The Trustees next attack the truth of Majestic's statement that it "`has provided all available documents that have been requested by [the Trustees].'" (Trustees' Mot. Rule 11 Sanctions ¶ 4 (quoting Majestic's Mot. Involuntary Dismissal at 2).) Here too the Trustees' accusation is without evidentiary support. The Trustees have not provided this Court with any evidence to show that, at the time Majestic filed its motion for dismissal, Majestic withheld a single available document. Accordingly, we reject the Trustees' request for sanctions.

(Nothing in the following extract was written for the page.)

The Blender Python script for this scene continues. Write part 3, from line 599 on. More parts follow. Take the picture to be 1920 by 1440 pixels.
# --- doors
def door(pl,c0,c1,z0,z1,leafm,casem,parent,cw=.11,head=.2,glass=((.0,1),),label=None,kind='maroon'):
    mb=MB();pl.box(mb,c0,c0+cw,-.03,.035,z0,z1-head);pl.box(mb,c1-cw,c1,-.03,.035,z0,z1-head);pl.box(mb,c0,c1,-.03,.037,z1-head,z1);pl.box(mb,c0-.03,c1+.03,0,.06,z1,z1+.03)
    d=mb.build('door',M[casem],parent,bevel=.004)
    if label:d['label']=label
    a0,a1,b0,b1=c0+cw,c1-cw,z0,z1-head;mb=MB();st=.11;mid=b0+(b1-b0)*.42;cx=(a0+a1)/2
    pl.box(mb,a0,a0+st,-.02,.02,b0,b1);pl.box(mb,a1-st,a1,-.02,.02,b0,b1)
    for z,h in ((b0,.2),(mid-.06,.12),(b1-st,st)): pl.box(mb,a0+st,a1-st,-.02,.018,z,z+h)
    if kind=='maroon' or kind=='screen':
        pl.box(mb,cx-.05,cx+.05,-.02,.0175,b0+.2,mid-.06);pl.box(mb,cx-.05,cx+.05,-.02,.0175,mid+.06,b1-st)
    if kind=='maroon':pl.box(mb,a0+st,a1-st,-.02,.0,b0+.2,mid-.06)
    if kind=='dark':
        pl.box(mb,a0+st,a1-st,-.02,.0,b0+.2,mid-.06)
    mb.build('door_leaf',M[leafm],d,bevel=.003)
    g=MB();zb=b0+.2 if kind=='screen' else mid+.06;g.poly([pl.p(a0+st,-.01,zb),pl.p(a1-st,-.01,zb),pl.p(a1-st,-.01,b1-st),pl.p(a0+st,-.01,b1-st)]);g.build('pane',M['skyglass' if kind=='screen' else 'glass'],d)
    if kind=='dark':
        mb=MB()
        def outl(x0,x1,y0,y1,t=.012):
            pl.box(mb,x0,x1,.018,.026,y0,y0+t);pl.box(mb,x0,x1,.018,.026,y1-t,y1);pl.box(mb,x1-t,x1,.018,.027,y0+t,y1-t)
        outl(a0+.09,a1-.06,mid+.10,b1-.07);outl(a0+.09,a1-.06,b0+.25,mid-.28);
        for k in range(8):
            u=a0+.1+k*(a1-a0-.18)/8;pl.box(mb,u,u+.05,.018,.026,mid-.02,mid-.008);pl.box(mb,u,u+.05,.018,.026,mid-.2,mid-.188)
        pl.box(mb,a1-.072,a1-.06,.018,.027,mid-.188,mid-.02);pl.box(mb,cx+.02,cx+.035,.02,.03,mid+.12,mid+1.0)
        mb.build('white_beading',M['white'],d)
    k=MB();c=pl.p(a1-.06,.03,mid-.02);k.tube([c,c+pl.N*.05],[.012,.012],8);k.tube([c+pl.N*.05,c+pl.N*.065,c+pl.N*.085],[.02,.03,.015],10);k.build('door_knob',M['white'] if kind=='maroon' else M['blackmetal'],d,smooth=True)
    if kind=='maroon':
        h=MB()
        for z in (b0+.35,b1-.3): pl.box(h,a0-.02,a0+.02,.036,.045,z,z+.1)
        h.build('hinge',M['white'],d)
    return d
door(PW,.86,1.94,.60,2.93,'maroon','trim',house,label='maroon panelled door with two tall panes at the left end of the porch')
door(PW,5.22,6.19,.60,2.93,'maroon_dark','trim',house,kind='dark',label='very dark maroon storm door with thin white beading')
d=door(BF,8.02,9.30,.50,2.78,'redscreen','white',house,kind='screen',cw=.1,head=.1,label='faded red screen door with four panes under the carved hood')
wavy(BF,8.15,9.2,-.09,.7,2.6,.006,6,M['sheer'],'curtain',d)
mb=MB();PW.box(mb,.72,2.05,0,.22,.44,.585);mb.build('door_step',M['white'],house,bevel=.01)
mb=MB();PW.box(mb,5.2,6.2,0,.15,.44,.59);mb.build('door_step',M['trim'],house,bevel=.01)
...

Surprisingly, the Trustees have the audacity to challenge the truth of Majestic's statement that the Trustees extended the audit. (Trustees' Mot. Rule 11 Sanctions ¶ 6 (quoting Majestic's Mot. Involuntary Dismissal at 6).) The period of the original audit was from January 2000 through October 2000. In April 2001, the Trustees informed Majestic that the audit would continue through that month. To extend means to "expand the area or scope of" Webster's II New Riverside University Dictionary 456 (1994). We beg the Trustees to find a more clear example of an expansion of scope than that which occurred in this case in connection with the audit. The Trustees themselves have come dangerously close to violating Rule 11(b)(3) on this point.

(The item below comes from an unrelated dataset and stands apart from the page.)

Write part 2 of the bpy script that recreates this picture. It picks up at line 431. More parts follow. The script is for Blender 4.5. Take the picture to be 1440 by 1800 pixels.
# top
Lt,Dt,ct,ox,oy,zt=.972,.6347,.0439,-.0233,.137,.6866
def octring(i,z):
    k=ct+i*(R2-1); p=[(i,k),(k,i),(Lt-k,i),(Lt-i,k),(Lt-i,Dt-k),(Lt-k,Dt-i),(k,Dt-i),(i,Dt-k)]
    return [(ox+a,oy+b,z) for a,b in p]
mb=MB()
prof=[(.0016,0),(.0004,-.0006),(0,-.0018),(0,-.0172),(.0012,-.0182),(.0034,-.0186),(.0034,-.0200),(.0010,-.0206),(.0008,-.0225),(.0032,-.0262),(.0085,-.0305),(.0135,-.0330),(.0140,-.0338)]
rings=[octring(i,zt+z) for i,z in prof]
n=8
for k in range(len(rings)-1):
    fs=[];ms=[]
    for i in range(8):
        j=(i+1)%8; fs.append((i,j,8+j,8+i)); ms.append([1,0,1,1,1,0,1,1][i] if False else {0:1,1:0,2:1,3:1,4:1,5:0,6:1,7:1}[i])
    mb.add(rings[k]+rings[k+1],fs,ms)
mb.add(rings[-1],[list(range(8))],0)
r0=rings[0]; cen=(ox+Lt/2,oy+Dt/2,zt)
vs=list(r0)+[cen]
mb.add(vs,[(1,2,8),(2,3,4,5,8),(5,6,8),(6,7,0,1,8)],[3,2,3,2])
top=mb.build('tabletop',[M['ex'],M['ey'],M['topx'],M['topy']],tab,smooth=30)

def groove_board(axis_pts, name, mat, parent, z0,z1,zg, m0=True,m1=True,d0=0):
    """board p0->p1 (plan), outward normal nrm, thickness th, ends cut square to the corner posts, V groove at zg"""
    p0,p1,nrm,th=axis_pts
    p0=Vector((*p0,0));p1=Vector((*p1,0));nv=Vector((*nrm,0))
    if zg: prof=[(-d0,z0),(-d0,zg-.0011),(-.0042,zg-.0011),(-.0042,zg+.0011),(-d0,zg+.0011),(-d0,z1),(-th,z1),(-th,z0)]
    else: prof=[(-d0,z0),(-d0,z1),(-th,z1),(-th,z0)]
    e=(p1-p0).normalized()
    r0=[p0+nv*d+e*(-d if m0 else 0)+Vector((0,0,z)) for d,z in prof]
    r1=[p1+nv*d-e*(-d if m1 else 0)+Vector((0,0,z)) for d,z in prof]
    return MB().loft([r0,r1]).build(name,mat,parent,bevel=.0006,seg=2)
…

The Trustees' charge of misrepresentation involves Majestic's statement that "`[n]o evidence exists to support the belief that [Majestic] has either underpaid or overpaid any of its contributions.'" (Trustees' Mot. Rule 11 Sanctions ¶ 5 (quoting Majestic's Mot. Involuntary Dismissal at 3).) In the statement that immediately followed this one in Majestic's Motion for Involuntary Dismissal, Majestic explained: "[The Trustees] have not issued any invoices to [Majestic] for any underpayment of contributions nor have [the Trustees] issued any credits for overpayment of contributions." (Majestic's Mot. Involuntary Dismissal at 3.) A quick reference to Williams's affidavit, which was attached to Majestic's motion for dismissal, reveals the evidentiary support for these statements. (Williams's Aff. ¶ 5.) We find nothing about Majestic's representation of Williams's statements that is misleading. Cf. Flanagan v. Shamo, 111 F. Supp. 2 d 892, 899 (E.D. Mich. 2000); United States v. Wiley, 922 F. Supp. 1405, 1411-12 (D. Minn. 1996).

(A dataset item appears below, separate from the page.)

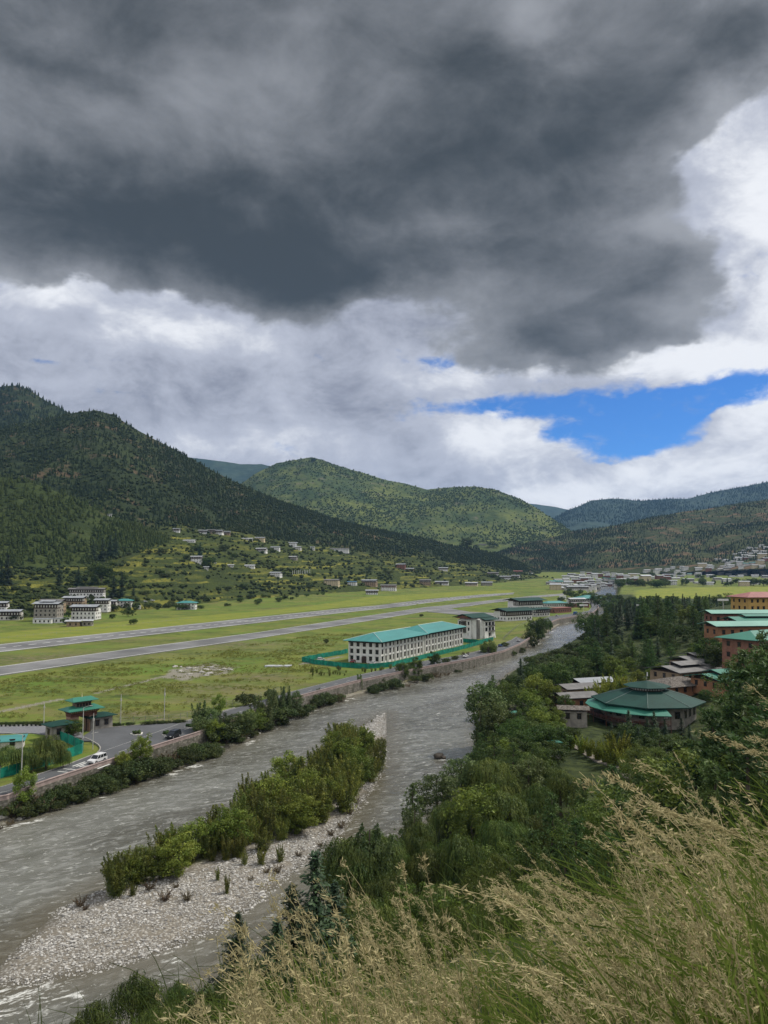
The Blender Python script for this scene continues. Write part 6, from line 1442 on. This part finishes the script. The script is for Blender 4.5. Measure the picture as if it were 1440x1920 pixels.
for key, px, py, by_ in [('U', 200, 1450, 1478), ('U', 222, 1425, 1464), ('U', 250, 1414, 1456), ('U', 280, 1408, 1448), ('U', 305, 1412, 1440), ('U', 165, 1462, 1486), ('U', 138, 1472, 1492), ('U', 330, 1412, 1432), ('U', 355, 1400, 1424), ('U', 60, 1512, 1522), ('D', 20, 1522, 1536), ('D', 110, 1484, 1502), ('D', 85, 1494, 1512), ('U', 405, 1385, 1400), ('U', 390, 1384, 1410), ('U', 450, 1372, 1386), ('U', 475, 1362, 1376),
                         ('U', 500, 1345, 1364), ('U', 530, 1334, 1352), ('U', 560, 1318, 1338), ('U', 580, 1312, 1328), ('U', 605, 1292, 1318), ('D', 640, 1297, 1310), ('U', 700, 1276, 1294), ('U', 716, 1272, 1290), ('U', 738, 1264, 1286), ('D', 765, 1272, 1282), ('U', 800, 1254, 1272), ('D', 822, 1252, 1266), ('D', 838, 1250, 1262), ('U', 858, 1246, 1256), ('D', 885, 1238, 1248), ('U', 958, 1212, 1226), ('U', 975, 1206, 1220), ('U', 935, 1222, 1232), ('D', 0, 1530, 1544)]:
    p = P(px, by_, -3.0); h = max(1.2, PY(px, py, p.y).z + 3.0); tree(key, p.x, p.y, gz(p.x, p.y), h, f'{LOOK[key]} on the stony bank under the retaining wall', f'bushes under the retaining wall: {LOOK[key]}', wide=1.1)
for key, px, py, by_ in [('P', 675, 1257, 1290), ('B', 755, 1236, 1272), ('B', 779, 1229, 1266), ('B', 815, 1224, 1256), ('B', 916, 1193, 1232), ('P', 596, 1284, 1308), ('B', 770, 1240, 1268)]:
    p = P(px, by_, -2.5); tree(key, p.x, p.y, gz(p.x, p.y), max(3, PY(px, py, p.y).z + 2.4), f'{LOOK[key]} at the wall before the long white block', f'trees before the white block: {LOOK[key]}', wide=.95)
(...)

The Trustees argue that Majestic's statements are misleading because "the Trustees have been unable to complete the audit of Majestic [due to Majestic's failure] to produce the documents which the Trustees have requested." (Trustees' Mot. Rule 11 Sanctions ¶ 5.) The Trustees indicate a disagreement between the parties that will need to be resolved in this litigation, but not a misrepresentation by Majestic in violation of Rule 11(b)(3).
III. Conclusion
For the reasons stated, this Court recommends that the Trustees' Motion for Rule II Sanctions Against Majestic Properties, Inc. and Vaughn A. White be denied.